I remember walking into a job interview in 2001 at a mid-sized enterprise software company.   Beautiful plaques describing the company’s core values hung from the wall -- in the reception lobby, in the meeting rooms -- seemingly everywhere I looked.  They were thoughtful and well written.  Unfortunately, as I learned after joining the company, they in no way reflected the actual values or behaviors of the company.

Two years later, I joined a startup called Guidewire Software (now a multi-billion dollar public company), where I would stay for the next 12 years.  Building a high-integrity, high-quality culture was a passion of the six co-founders from the beginning.  They had core values in place before there was even a clear product direction (See section 1 of this presentation for a description of Guidewire’s core values).  Those values were reinforced by actions, and later by the business model.  With that bedrock, the company was able to grow for many years with a coherent culture and far less politics and tribalism than “normal”.  It was able to attract and retain great talent in a very un-sexy business (insurance transactional software) in Silicon Valley.  Most importantly, it created a place I was proud to go to work every day.  
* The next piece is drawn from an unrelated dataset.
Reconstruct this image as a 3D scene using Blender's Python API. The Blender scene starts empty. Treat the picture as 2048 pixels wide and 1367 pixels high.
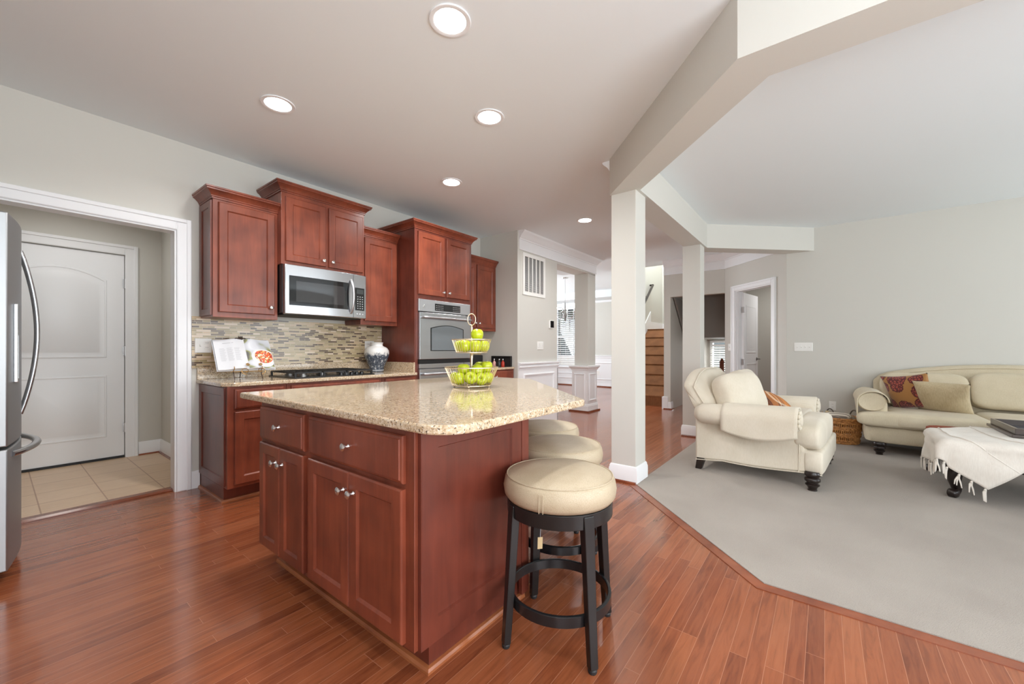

It was a powerful lesson, and as I began my last job search, company culture was my #1 priority.

When I first met Sean (Ascend’s founder), just about the only things on the company website were his blog posts about Humility and Transparency.  That immediately signaled to me that this might be the right kind of place for me -- a signal that was confirmed over the course of many discussions during the interview process.  In the months since I’ve joined, the entire Ascend team has worked together to define a set of core values and behaviors that represent the organization we want -- moreover expect -- to be.  

While I’m proud of what we’ve defined, the most important work is in taking our values beyond a website and weaving them into our day to day (and then keeping them there as we grow!).  Why focus on this now?  It’s easy to have a strong de facto culture as a small company.  But then things start moving fast, the company grows, and if you aren’t intentional about it, you inevitably drift into becoming “just another company” with all of the normal politics, tribalism, etc.

One simple test of whether core values are practiced or are mere platitudes is if they are ever actually used by leadership to make decisions that weren’t purely in the company’s near-term self-interest.

I like that test.  We’re off to a good start at Ascend, with a healthy existing culture, an intentional focus on keeping the culture intact as we grow, and an agreed description of the culture and core values.  Now comes the hard part of continuing to live them every day and making sure they don’t wind up as platitudes on a plaque.  We look forward to the challenge ahead in proving that our values can stand the tests of time and scale.